Strategy & Operations » Leadership & Management » Route to the Top- Renault CFO Clotilde Delbos

Route to the Top- Renault CFO Clotilde Delbos

Clotilde Delbos, CFO of the French auto giant, reveals her career path in heavy industry and discusses private equity owners, personal values and the importance of thinking globally.

I’ve always been attracted to everything that is not only French. I travelled a lot when I was a kid with my parents, so after school I didn’t want to start working in France because I was too afraid that if I started working in my home country, I would work all my life in France.

I moved to California after studying accounting at business school in Lyon. I started working with a Californian company which was a subsidiary of French industrial alternators group Leroy-Somer, which was bought by US group Emerson Electric.

An internationalist perspective has dictated all the choices in my career. When Emerson Electric acquired Leroy-Somer it only wanted to take the customer portfolio and the inventories of the business I was in. After two years there I went back to France, joining PwC in Paris. But I left the firm because I wanted something that was more international- at the time when I was in PwC it was too French-focused.

I was headhunted by French aluminium group Pechiney, which at the time was a huge, worldwide company, with a very diverse portfolio. They had just sold a nuclear business, but still had many businesses. Then it was bought out by Alcan in 2003, which in turn was acquired by Rio Tinto in 2007 and the division I was in Alcan Engineered Products was spun off in 2011 into a business owned by private equity house Apollo.

The speed at which decisions can be made was the biggest change. In private equity decisions are made based on quite detailed information. There is extremely regular contact between the shareholder and management, and indeed in order to answer those questions we had to put in place quite a lot of reporting, systems and a very different way of looking at financial information than a traditional owner would do.

What I learned there was how to implement things quickly, which is not always the case in a big group. That’s something I am trying to do at Renault. But it’s not always easy. Because I’ve been working with Anglo Saxon companies for 10 years- between Alcan, Rio Tinto and Apollo (the PE house) where management is clearly different to the French way, I have tried to apply some of these elements at Renault since I joined seven years ago.

The private equity environment is very enriching in some ways, less in others.

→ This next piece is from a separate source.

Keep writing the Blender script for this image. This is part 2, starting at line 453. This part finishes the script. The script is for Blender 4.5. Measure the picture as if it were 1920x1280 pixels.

The values of a PE environment are not exactly in line with my own values. I have worked with heavy industry since I started my career because I like the long-term strategy, I like long term goals and working on a vision of something.

With private equity the vision is very easy- make money fast. Everything they are doing is building a strategy to get the return, which is slightly different. Though you should always have that in mind for your shareholders in any company, it’s a different way of managing a company in my view.

My primary motivation for coming to Renault was to work for a company not owned by private equity, the second to go to a big logo company. That’s why Renault was interesting because it was not only Renault- it was the Alliance which I was entering. I didn’t want to go to a French-only company, the Alliance is a lot more than that. The third point is that heavy industry is my roots, so I wanted to continue in this space.